Critique de Eric Eliès (, Inscrit le 22 décembre 2011, 49 ans) - 10 septembre 2017

Tous les recueils d’Horacio Quiroga, auteur uruguayen du début du XXème siècle, pourraient aisément s’intituler « Contes d’amour, de folie et de mort » tant il sait, à la perfection, entrelacer ces thèmes obsessionnels dans une œuvre dont la portée n’est peut-être pas encore reconnue à sa juste valeur. Quiroga (dont Lovecraft dont ne parle pas dans son essai de littérature fantastique) est un maître de la nouvelle fantastique, dont l’art se distingue par la saveur singulière d’une sensibilité hispanique (évidente dans son évocation de l’amour) et d’une fascination pour la puissance des forces de la nature, sans doute due à son immersion dans la luxuriance des jungles d’Amérique du sud.

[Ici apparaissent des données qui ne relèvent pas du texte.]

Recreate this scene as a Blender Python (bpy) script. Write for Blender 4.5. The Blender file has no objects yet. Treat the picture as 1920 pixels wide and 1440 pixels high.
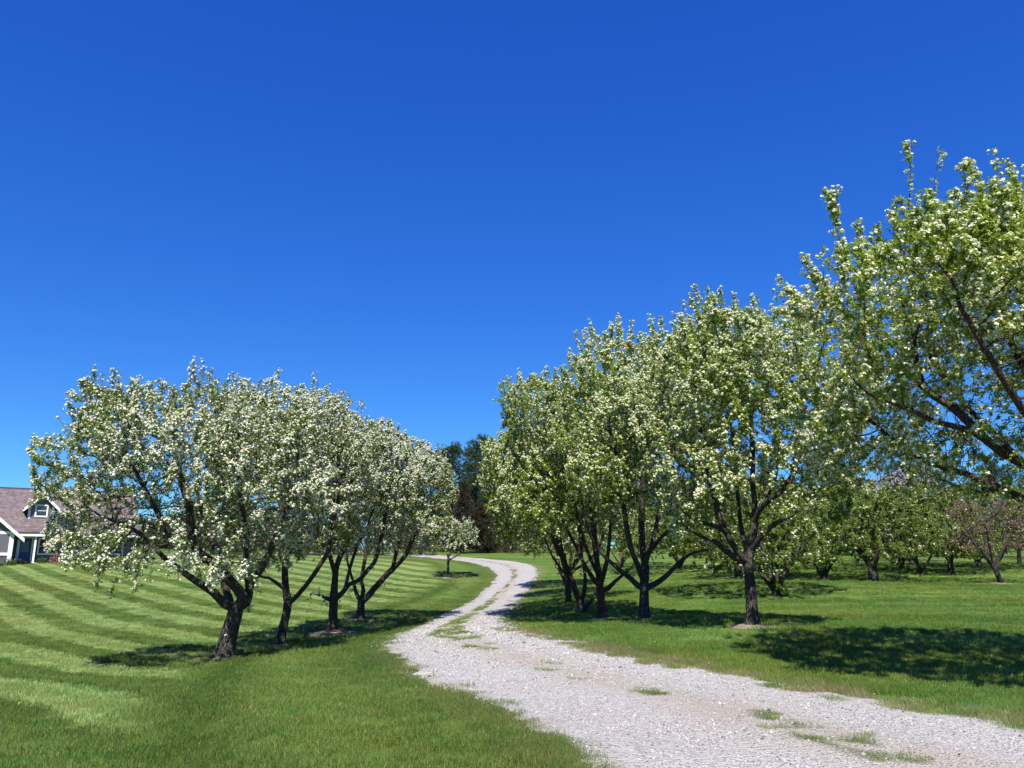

Les spectres sont omniprésents chez Quiroga mais ils sont présentés avec une étrange familiarité, comme s’il n’y avait pas lieu de s’étonner d’une survivance de l'esprit après la mort, comme s'il était quelque chose pouvant indifféremment être incarné ou désincarné. La première nouvelle, qui donne son titre au recueil, est à ce titre extraordinaire : deux amants que leurs familles ont empêché de s’unir se suicident dans une chambre d’hôtel mais leurs âmes continuent à errer, presque prosaïquement, dans les lieux familiers de leur vie terrestre. Quiroga décrit cette situation avec un ton neutre qui décontenance et qui contraste avec les usuelles « histoires de fantôme ». Il n’insiste que sur l’angoisse de ces deux âmes désincarnées qui ne savent pas si leur amour survivra dans l’au-delà… Dans une autre nouvelle au parfum de métempsychose, un homme écrasé par un arbre agonise en forêt et son âme est emportée, presque comme on décrit la chute d'une feuille, par les mouches qui ont senti l’odeur de sa mort.

Pour les vivants, la folie est souvent le seul remède à la douleur causée par la mort de l’être qu’on aime. Quiroga peut se montrer cruel dans la mise en situation car il sait immerger le lecteur dans l’esprit de celui qui reste et lui faire ressentir l’angoisse et la peine jusqu’à sa bascule dans la folie. C’est notamment le cas du père dont le fils meurt dans un accident de chasse ou de la mère dont elle est persuadé que sa petite fille a été appelée dans la mort par le spectre de son époux disparu… On meurt souvent par arme à feu dans les nouvelles de Quiroga, qui a lui-même perdu ainsi plusieurs êtres chers.

Enfin, même si la mort physique est absente, elle est toujours présente au figuré. Quiroga excelle dans l’art des discontinuités et des ruptures : il aime faire tomber les masques et révéler, sous une apparence policée, la permanence d’un fonds sauvage d'appétits et d’instincts. C’est notamment le cas de « La demoiselle lionne », qui est presque une parabole symbolique, mais aussi, de manière plus subtile, des trois dernières nouvelles « son absence » (évoqué en détail dans la critique principale mais la chute est encore plus surprenante que son argument), « la belle et la bête » (une jeune fille passe une petite annonce pour correspondre avec des écrivains) et « le crépuscule » (un vieux séducteur est séduit par la fille d'une femme qu'il a autrefois connue) où des hommes, au bel esprit ou aux belles allures, sont croqués par des femmes qui ne se satisfont plus de jolis mots… Les femmes jouent un rôle majeur dans les nouvelles de Quiroga, qui semble avoir été fasciné par les actrices du cinéma hollywoodien. Il imagine ainsi, dans deux nouvelles intitulées « le vampire » et « le puritain », comment l’intensité de la vie qui transparaît sur l’écran suffit à capter l’âme des acteurs morts, comme si l’écran était une fenêtre permettant à la fois de voir et d’être vu, souvent pour le malheur des vivants qui subissent une attraction fatale.